§ **What you should do**:
Reproduce the listing below exactly. Pictures do not belong in the copy.

--- BEGIN ---

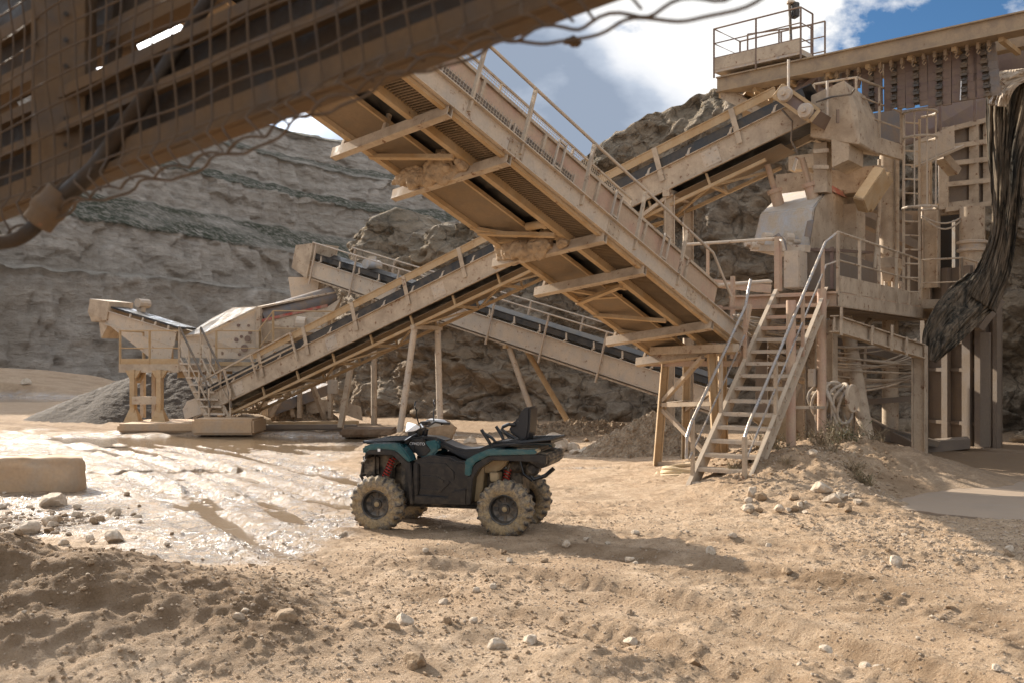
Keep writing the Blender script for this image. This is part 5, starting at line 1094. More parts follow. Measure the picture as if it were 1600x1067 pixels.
# ---- tarpaulin, hood and cladding on the right
def drape(name, label, cat, left, right, Y, mat, folds=26, depth=.22, seed=0, nrow=110, dY=0):
    """hanging sheet between two edge outlines (surveyed points, top to bottom)"""
    L = spline(left, 12); Rr = spline(right, 12); u = np.linspace(0, 1, nrow); il = np.linspace(0, len(L)-1, nrow); ir = np.linspace(0, len(Rr)-1, nrow)
    lp = np.stack([np.interp(il, range(len(L)), L[:, k]) for k in range(3)], 1); rp = np.stack([np.interp(ir, range(len(Rr)), Rr[:, k]) for k in range(3)], 1)
    n = 120; w_ = np.linspace(0, 1, n)[None]; U = u[:, None]+0*w_; W = w_+0*U
    px = lp[:, 0][:, None]*(1-W)+rp[:, 0][:, None]*W; py = lp[:, 1][:, None]*(1-W)+rp[:, 1][:, None]*W; YY = lp[:, 2][:, None]*(1-W)+rp[:, 2][:, None]*W
    W2 = W+.10*perlin(U*2.2, W*2+seed, 141)
    f_ = ridged(W2*folds/6, U*1.1+seed, 4, 142, .6)*depth+.3*depth*perlin(U*9, W*20, 143)+.6*depth*perlin(U*3, W*3, 144)
    YY = YY-f_-.2*np.sin(W*math.pi)
    X = (px-800)/F*YY; Z = CAMH-(py-HOR)/F*YY; x0, y0, z0 = X.mean(), YY.mean(), Z.min()
    o = grid_mesh(name, X-x0, YY-y0, Z-z0, mat); o.location = (x0, y0, z0); sm = o.modifiers.new('t', 'SOLIDIFY'); sm.thickness = .012; return tag(o, label, cat)
drape('tarpaulin', 'torn black tarpaulin draped down the rock beside the plant, dusty streaks', 'tarpaulin',
      [(1550, 122, 21.5), (1541, 150, 21.8), (1543, 230, 22), (1549, 300, 22.2), (1548, 360, 22.4), (1530, 410, 22.6), (1505, 455, 22.8)],
      [(1650, 112, 20.8), (1640, 200, 20.8), (1612, 250, 21), (1600, 300, 21.2), (1588, 370, 21.8), (1578, 430, 22.2), (1556, 490, 22.4)], 23, M['tarp'], 30, .12, 3)
drape('tarpaulin', 'crumpled grey lower end of the tarpaulin trailing over the platform corner', 'tarpaulin', [(1512, 428, 22.9), (1480, 455, 22.8), (1455, 490, 22.5), (1442, 525, 22.3), (1446, 560, 22.2)], [(1565, 425, 22.6), (1562, 470, 22.5), (1535, 500, 22.4), (1500, 535, 22.3), (1462, 566, 22.3)], 23, M['tarp'], 14, .15, 9, 80)
drape('dust_hood', 'tan dusty hood sheet over the top of the black tarpaulin', 'hood', [(1562, 112, 21.2), (1552, 122, 21.1), (1545, 140, 21.2), (1544, 165, 21.2)], [(1640, 104, 21), (1640, 116, 20.8), (1590, 135, 20.6), (1572, 168, 20.9)], 21, M['tan'], 8, .10, 5, 40)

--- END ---

§ **Result**:
Keep writing the Blender script for this image. This is part 5, starting at line 1094. More parts follow. Measure the picture as if it were 1600x1067 pixels.
# ---- tarpaulin, hood and cladding on the right
def drape(name, label, cat, left, right, Y, mat, folds=26, depth=.22, seed=0, nrow=110, dY=0):
    """hanging sheet between two edge outlines (surveyed points, top to bottom)"""
    L = spline(left, 12); Rr = spline(right, 12); u = np.linspace(0, 1, nrow); il = np.linspace(0, len(L)-1, nrow); ir = np.linspace(0, len(Rr)-1, nrow)
    lp = np.stack([np.interp(il, range(len(L)), L[:, k]) for k in range(3)], 1); rp = np.stack([np.interp(ir, range(len(Rr)), Rr[:, k]) for k in range(3)], 1)
    n = 120; w_ = np.linspace(0, 1, n)[None]; U = u[:, None]+0*w_; W = w_+0*U
    px = lp[:, 0][:, None]*(1-W)+rp[:, 0][:, None]*W; py = lp[:, 1][:, None]*(1-W)+rp[:, 1][:, None]*W; YY = lp[:, 2][:, None]*(1-W)+rp[:, 2][:, None]*W
    W2 = W+.10*perlin(U*2.2, W*2+seed, 141)
    f_ = ridged(W2*folds/6, U*1.1+seed, 4, 142, .6)*depth+.3*depth*perlin(U*9, W*20, 143)+.6*depth*perlin(U*3, W*3, 144)
    YY = YY-f_-.2*np.sin(W*math.pi)
    X = (px-800)/F*YY; Z = CAMH-(py-HOR)/F*YY; x0, y0, z0 = X.mean(), YY.mean(), Z.min()
    o = grid_mesh(name, X-x0, YY-y0, Z-z0, mat); o.location = (x0, y0, z0); sm = o.modifiers.new('t', 'SOLIDIFY'); sm.thickness = .012; return tag(o, label, cat)
drape('tarpaulin', 'torn black tarpaulin draped down the rock beside the plant, dusty streaks', 'tarpaulin',
      [(1550, 122, 21.5), (1541, 150, 21.8), (1543, 230, 22), (1549, 300, 22.2), (1548, 360, 22.4), (1530, 410, 22.6), (1505, 455, 22.8)],
      [(1650, 112, 20.8), (1640, 200, 20.8), (1612, 250, 21), (1600, 300, 21.2), (1588, 370, 21.8), (1578, 430, 22.2), (1556, 490, 22.4)], 23, M['tarp'], 30, .12, 3)
drape('tarpaulin', 'crumpled grey lower end of the tarpaulin trailing over the platform corner', 'tarpaulin', [(1512, 428, 22.9), (1480, 455, 22.8), (1455, 490, 22.5), (1442, 525, 22.3), (1446, 560, 22.2)], [(1565, 425, 22.6), (1562, 470, 22.5), (1535, 500, 22.4), (1500, 535, 22.3), (1462, 566, 22.3)], 23, M['tarp'], 14, .15, 9, 80)
drape('dust_hood', 'tan dusty hood sheet over the top of the black tarpaulin', 'hood', [(1562, 112, 21.2), (1552, 122, 21.1), (1545, 140, 21.2), (1544, 165, 21.2)], [(1640, 104, 21), (1640, 116, 20.8), (1590, 135, 20.6), (1572, 168, 20.9)], 21, M['tan'], 8, .10, 5, 40)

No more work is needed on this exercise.